Including the non-material side of reality shifts the parameters for motion off of those of dynamics as completely as reorienting of position shifted Newtonian physics off of Aristotelianism. It dispenses with inertial motion, the force concept, and space as a void. All motion becomes closed and structural. Structures form directly from motions in the medium, are kinematic, and are absolute.


When we see objects move we see them move relative to each other. We cannot see the space environment but we mentally create it as a background to complete the image. That space is the space of Newtonian physics. Because there is no apparent resistance to bodies moving in that space this was the basis to the impression that space is simply a void. That space, however, doesn't exist. It is a cerebral creation.

The space that exists consists of gravitational fields generated in the universal medium by the structural motions of matter.
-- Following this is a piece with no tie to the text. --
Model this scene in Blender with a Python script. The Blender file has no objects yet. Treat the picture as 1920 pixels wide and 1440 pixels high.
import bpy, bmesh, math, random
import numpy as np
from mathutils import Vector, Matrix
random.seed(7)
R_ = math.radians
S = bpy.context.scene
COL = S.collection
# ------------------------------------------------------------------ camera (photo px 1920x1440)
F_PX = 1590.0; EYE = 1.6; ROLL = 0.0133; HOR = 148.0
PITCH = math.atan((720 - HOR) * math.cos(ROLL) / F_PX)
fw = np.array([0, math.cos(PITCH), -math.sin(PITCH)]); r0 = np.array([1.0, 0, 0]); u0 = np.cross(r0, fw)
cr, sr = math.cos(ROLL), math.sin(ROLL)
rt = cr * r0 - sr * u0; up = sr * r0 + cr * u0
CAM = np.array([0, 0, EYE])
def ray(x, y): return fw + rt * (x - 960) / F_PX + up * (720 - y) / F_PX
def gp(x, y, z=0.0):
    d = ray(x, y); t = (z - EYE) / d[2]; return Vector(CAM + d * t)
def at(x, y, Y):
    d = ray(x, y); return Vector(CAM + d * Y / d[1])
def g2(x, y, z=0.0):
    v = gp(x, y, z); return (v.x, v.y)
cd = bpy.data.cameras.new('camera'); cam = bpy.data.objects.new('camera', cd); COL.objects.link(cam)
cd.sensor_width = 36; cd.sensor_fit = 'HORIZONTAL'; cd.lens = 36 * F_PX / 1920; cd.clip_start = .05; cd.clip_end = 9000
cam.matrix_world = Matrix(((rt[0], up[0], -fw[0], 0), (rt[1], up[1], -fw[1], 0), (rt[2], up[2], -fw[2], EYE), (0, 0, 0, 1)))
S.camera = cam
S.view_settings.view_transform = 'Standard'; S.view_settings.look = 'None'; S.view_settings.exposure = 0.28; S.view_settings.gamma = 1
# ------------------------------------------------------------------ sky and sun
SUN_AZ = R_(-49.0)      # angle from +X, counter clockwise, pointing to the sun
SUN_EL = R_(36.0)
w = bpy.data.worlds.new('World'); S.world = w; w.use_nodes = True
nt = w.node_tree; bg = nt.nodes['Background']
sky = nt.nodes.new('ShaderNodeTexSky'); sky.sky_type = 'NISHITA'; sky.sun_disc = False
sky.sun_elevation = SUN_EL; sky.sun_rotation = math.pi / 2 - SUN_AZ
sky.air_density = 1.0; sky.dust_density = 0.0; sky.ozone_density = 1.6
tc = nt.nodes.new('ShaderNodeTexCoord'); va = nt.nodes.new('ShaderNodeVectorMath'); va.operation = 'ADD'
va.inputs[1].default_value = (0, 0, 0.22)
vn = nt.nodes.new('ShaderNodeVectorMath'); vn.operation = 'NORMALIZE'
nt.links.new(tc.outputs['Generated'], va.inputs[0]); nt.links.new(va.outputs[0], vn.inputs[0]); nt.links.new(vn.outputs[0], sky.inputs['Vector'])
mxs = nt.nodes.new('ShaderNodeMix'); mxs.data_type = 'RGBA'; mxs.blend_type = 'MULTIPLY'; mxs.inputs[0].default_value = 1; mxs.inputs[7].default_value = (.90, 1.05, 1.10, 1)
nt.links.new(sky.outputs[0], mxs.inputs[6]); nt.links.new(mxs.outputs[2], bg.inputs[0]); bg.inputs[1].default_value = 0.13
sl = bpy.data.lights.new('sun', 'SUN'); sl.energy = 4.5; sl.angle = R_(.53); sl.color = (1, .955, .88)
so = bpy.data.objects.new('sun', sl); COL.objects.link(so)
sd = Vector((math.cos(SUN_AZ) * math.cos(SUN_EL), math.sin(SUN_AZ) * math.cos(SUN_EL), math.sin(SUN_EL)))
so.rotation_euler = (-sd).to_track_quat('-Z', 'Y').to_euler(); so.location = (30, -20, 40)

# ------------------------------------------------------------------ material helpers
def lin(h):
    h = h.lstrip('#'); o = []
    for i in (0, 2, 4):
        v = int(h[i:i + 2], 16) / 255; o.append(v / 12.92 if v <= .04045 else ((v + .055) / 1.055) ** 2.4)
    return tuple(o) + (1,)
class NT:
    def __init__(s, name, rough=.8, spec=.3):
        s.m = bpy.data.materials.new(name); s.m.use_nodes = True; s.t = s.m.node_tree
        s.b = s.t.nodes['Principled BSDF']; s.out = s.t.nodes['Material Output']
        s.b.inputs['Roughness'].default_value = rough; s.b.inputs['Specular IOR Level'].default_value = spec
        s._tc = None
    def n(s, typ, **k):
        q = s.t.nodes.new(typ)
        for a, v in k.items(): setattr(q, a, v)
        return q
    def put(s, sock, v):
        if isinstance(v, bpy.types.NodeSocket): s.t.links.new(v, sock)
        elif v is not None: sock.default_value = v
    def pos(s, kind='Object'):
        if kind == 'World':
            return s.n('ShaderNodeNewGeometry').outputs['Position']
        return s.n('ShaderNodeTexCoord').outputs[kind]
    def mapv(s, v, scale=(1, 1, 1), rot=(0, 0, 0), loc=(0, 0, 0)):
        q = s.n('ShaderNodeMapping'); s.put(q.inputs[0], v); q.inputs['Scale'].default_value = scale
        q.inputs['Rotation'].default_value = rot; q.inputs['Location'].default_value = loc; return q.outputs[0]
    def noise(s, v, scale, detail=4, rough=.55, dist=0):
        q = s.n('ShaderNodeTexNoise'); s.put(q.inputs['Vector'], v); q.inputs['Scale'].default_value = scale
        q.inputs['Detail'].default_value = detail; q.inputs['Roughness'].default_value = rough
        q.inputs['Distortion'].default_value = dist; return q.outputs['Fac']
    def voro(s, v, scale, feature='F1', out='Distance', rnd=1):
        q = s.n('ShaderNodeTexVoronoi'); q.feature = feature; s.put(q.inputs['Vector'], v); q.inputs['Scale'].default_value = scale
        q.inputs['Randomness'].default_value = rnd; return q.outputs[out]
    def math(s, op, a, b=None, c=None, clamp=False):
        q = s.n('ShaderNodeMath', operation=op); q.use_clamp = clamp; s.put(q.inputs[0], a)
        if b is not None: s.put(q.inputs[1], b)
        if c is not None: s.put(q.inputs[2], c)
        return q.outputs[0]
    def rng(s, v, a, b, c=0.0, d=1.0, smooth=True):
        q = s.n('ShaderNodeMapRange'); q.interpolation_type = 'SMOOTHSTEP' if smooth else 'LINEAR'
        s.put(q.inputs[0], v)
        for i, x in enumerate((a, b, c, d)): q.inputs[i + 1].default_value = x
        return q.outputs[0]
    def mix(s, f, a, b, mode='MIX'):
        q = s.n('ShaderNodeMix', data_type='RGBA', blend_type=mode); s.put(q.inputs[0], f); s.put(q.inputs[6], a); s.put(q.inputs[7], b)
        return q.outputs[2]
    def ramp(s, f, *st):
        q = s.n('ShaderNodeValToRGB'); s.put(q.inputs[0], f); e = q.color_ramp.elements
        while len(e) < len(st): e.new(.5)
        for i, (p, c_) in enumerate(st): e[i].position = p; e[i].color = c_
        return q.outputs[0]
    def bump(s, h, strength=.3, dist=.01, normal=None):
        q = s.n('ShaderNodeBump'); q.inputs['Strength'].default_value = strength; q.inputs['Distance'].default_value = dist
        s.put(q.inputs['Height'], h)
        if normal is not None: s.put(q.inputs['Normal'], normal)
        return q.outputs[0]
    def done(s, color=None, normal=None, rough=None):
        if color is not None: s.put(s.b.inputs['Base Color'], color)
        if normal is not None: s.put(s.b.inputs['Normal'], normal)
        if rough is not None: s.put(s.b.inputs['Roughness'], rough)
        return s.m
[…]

Because it is invisible we do not perceive it, nor do we see its variations in intensity and shape around material bodies. It is these non-uniformities, however, that are responsible for the motion of bodies in space as they glide along the contours, freely and spontaneously, to remain centered in their space environments.

Why it is important.

It isn't our perception but our conception of reality that needs to be changed. Our mental image is the frame in which we sketch our theories. Copernicus did not change the way we see the world, only the way we know it to be. We still think of the earth as being stationary, of the sun as rising and falling. But the heliocentric image of the world more correctly described the natural condition and shifted thinking to a more creative form of physics.

A physics based on the new worldview is on a firmer foundation than that of dynamics. It gives new insights and interpretations more consistent than have been possible by the current physics. The theories of the structure of matter, the basis of its hierarchy, and the origin of the universe, when reexamined from the perspective of the pre-material medium open up theoretical physics to excitingly new vistas.